Almost as important as the award was who had fought to give it to him. Quentin Tarantino had long been an outspoken advocate for Asian films overlooked in favor of American cinema. He’d been excited about Oldboy from the moment he heard about it, and he campaigned for it to take the Palme d’Or. While he was outvoted in favor of Michael Moore’s documentary Fahrenheit 9/11, this in no way lessened the director’s passion. Park was surprised and gratified by the fervor Tarantino had shown, making him “want to see my own film” after he’d had such an anxious time around its festival audience. He’d end up crediting Tarantino’s support for Oldboy’s eventual North American distribution.

Oldboy would also receive the dubious honor of a 2013 American remake directed by Spike Lee.


Oldboy hadn’t just ticked off Tarantino’s particular boxes, though. Roger Ebert gave it four stars, saying, “Oldboy is a powerful film not because of what it depicts, but because of the depths of the human heart which it strips bare.” The BBC called it a “sadistic masterpiece,” and Salon deemed it “dazzling.” Its legacy is such that, almost 20 years after its initially limited American debut, it easily out-earned its box office in a re-release. Unsurprisingly, it’s often considered one of the greatest films of all time, foreign language or otherwise.
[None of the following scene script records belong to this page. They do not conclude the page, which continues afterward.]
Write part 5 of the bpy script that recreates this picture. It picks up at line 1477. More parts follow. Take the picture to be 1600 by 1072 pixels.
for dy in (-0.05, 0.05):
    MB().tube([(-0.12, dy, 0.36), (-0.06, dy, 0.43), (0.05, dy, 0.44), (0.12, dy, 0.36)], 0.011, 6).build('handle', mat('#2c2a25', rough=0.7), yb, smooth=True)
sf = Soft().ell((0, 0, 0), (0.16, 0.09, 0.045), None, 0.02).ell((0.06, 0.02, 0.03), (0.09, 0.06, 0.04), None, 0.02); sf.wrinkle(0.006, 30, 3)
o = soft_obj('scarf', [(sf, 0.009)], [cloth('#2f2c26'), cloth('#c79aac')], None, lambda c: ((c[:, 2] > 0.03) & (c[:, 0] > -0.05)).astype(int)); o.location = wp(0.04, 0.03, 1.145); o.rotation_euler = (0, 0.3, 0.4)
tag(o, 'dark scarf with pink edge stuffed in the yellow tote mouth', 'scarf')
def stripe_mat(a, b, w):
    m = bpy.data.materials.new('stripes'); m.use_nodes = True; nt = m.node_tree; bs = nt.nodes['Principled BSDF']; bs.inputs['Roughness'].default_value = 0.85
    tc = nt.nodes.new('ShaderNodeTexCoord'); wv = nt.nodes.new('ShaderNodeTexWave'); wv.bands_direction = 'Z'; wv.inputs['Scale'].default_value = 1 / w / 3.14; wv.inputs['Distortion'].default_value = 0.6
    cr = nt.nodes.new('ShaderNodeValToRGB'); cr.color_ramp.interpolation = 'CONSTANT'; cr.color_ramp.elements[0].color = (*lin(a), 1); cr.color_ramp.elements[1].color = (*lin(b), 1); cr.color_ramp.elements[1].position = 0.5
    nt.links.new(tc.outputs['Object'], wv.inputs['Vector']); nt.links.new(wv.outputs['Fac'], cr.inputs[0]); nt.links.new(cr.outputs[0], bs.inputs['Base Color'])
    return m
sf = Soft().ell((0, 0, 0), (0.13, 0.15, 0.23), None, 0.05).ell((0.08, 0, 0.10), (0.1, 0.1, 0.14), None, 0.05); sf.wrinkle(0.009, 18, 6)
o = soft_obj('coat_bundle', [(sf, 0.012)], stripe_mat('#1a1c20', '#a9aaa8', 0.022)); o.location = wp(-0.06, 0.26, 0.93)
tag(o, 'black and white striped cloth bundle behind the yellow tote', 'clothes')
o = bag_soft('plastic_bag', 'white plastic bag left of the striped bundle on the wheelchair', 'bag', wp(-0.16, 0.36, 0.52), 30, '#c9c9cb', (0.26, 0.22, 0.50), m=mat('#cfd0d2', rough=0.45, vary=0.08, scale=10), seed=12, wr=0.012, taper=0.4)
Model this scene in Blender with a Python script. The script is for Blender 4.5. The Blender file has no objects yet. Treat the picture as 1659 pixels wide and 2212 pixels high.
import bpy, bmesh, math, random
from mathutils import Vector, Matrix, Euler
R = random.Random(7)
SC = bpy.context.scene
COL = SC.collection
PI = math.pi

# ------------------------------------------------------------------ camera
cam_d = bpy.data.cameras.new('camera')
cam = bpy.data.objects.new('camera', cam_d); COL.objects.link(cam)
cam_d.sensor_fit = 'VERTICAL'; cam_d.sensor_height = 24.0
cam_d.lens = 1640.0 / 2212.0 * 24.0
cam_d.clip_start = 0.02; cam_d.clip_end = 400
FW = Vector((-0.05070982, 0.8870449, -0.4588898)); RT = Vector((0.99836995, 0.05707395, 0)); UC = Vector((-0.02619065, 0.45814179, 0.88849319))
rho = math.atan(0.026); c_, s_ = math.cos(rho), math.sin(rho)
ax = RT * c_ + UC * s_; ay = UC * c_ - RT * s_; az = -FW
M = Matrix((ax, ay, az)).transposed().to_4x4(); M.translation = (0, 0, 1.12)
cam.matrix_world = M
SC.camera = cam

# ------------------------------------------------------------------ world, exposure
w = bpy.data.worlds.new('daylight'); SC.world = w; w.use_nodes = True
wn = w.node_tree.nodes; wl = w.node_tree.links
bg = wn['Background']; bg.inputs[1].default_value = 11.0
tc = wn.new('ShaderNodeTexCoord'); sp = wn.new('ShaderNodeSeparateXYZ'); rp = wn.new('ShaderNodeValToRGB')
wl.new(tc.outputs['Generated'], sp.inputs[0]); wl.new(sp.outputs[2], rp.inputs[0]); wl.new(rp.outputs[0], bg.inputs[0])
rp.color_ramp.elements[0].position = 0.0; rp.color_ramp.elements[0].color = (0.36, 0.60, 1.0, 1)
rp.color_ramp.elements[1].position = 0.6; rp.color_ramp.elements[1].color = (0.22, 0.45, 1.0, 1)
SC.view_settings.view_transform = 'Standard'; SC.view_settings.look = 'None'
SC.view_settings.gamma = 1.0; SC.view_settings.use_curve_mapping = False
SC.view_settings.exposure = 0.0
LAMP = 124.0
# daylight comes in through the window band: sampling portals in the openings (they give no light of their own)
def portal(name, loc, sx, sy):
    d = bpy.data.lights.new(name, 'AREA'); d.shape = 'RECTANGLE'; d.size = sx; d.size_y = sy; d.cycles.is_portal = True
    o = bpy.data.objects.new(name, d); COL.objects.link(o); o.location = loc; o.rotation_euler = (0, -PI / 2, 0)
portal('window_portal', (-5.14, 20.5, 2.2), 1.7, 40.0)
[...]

Oldboy wasn’t alone in South Korean cinema being recognized worldwide, not even in the class of 2003. A Tale of Two Sisters, a terrifying psychological horror and a box office smash, became the first South Korean film to be shown widely in American theaters, while Memories of Murder received terrific reviews in the New York Times, the Washington Post, and Variety. Its director? Bong Joon-ho.

A little over 15 years later, Bong’s Parasite would become the first South Korean film to win the Palme d’Or, the prize Oldboy had just missed out on, along with Academy Awards for Best Picture, Director, Original Screenplay, and International Feature Film. Park’s career has only flourished since then, with amazing films like Thirst, Stoker, The Handmaiden, and Decision to Leave to his credit. Amid that impressive filmography, Oldboy remains a terrific example of how an off-kilter film can take the world by storm, and how South Korea, a country that previously seemed at odds with its own art, can produce a line of masterpieces.